─── Data shown
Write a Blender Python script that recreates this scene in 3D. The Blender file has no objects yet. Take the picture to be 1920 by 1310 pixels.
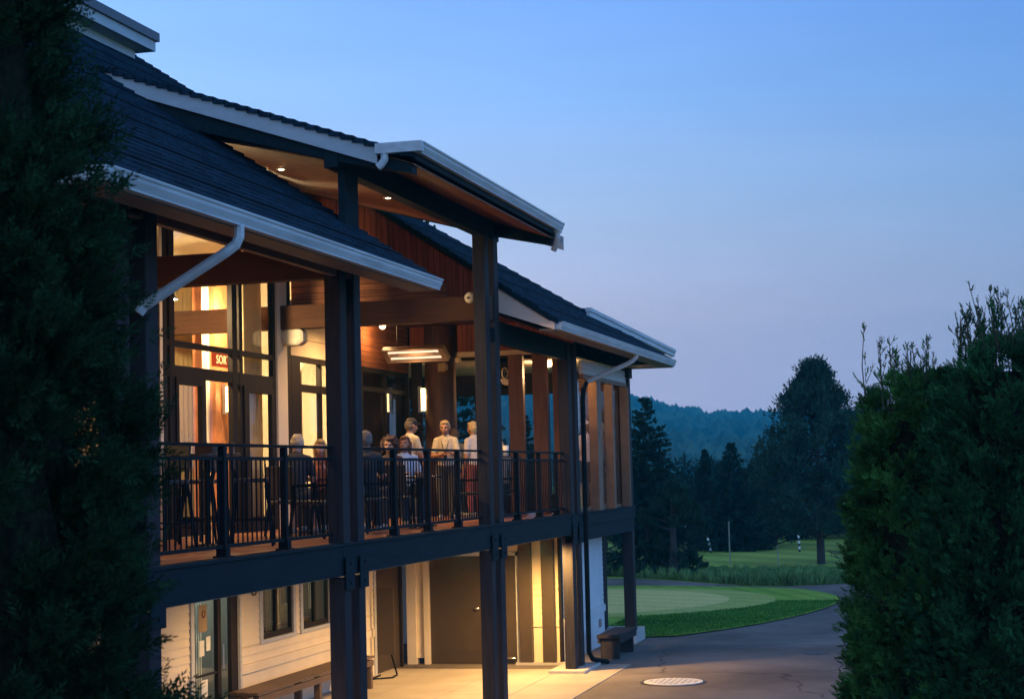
import bpy, bmesh, math, random
import numpy as np
from mathutils import Vector, Matrix
random.seed(7); RNG = np.random.default_rng(7)
sc = bpy.context.scene
C = sc.collection
R = math.radians

# ------------------------------------------------------------------ camera
FPX = 3300.0
def _n(v): return v / np.linalg.norm(v)
_U = _n(np.array([-.0252, 1, -233.6 / FPX]))
_X = np.array([863, -212, -FPX], float); _X = _n(_X); _X = _n(_X - _X.dot(_U) * _U)
_Y = np.cross(_U, _X)
RM = np.array([_X, _Y, _U])
CP = np.array([-14.4327, -7.0131, 0.74])
cam_d = bpy.data.cameras.new('camera'); cam = bpy.data.objects.new('camera', cam_d); C.objects.link(cam)
M = Matrix.Identity(4)
for i in range(3):
    for j in range(3): M[i][j] = RM[i][j]
    M[i][3] = CP[i]
cam.matrix_world = M
cam_d.sensor_width = 36; cam_d.lens = 36 * FPX / 1920; cam_d.clip_end = 6000; cam_d.clip_start = .1
cam_d.dof.use_dof = True; cam_d.dof.focus_distance = 20; cam_d.dof.aperture_fstop = 6
sc.camera = cam

def ray(px, py): return RM @ _n(np.array([px - 960, -(py - 655), -FPX]))
def at(axis, val, px, py):
    d = ray(px, py); return CP + d * (val - CP[axis]) / d[axis]
GZ = -2.83
def G(px, py, z=GZ): p = at(2, z, px, py); return (p[0], p[1])

# ------------------------------------------------------------------ world (dusk sky)
W = bpy.data.worlds.new('World'); sc.world = W; W.use_nodes = True
nt = W.node_tree; nt.nodes.clear(); N = nt.nodes.new; L = nt.links.new
out = N('ShaderNodeOutputWorld'); bg = N('ShaderNodeBackground'); L(bg.outputs[0], out.inputs[0])
tc = N('ShaderNodeTexCoord'); sep = N('ShaderNodeSeparateXYZ'); L(tc.outputs['Generated'], sep.inputs[0])
ramp = N('ShaderNodeValToRGB'); mr = N('ShaderNodeMapRange'); mr.inputs[1].default_value = -.02; mr.inputs[2].default_value = .60
L(sep.outputs['Z'], mr.inputs[0]); L(mr.outputs[0], ramp.inputs[0])
def pos(e): return (math.sin(R(e)) + .02) / .62
els = [(0, (.68, .66, .88)), (2.2, (.72, .69, .92)), (5, (.78, .74, .94)), (8.5, (.54, .70, 1.02)), (12, (.36, .61, 1.12)), (16, (.25, .50, 1.12)), (24, (.20, .36, .74)), (37, (.15, .23, .42))]
cr = ramp.color_ramp
cr.elements[0].position = pos(els[0][0]); cr.elements[0].color = (*els[0][1], 1)
cr.elements[1].position = 1; cr.elements[1].color = (*els[-1][1], 1)
for e, c in els[1:-1]:
    k = cr.elements.new(pos(e)); k.color = (*c, 1)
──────
### Task description
Starting with the first line of the data above and ending with the line containing "R = math.radians", please restate every line exactly, leaving images out.

### Exercise response
Write a Blender Python script that recreates this scene in 3D. The Blender file has no objects yet. Take the picture to be 1920 by 1310 pixels.
import bpy, bmesh, math, random
import numpy as np
from mathutils import Vector, Matrix
random.seed(7); RNG = np.random.default_rng(7)
sc = bpy.context.scene
C = sc.collection
R = math.radians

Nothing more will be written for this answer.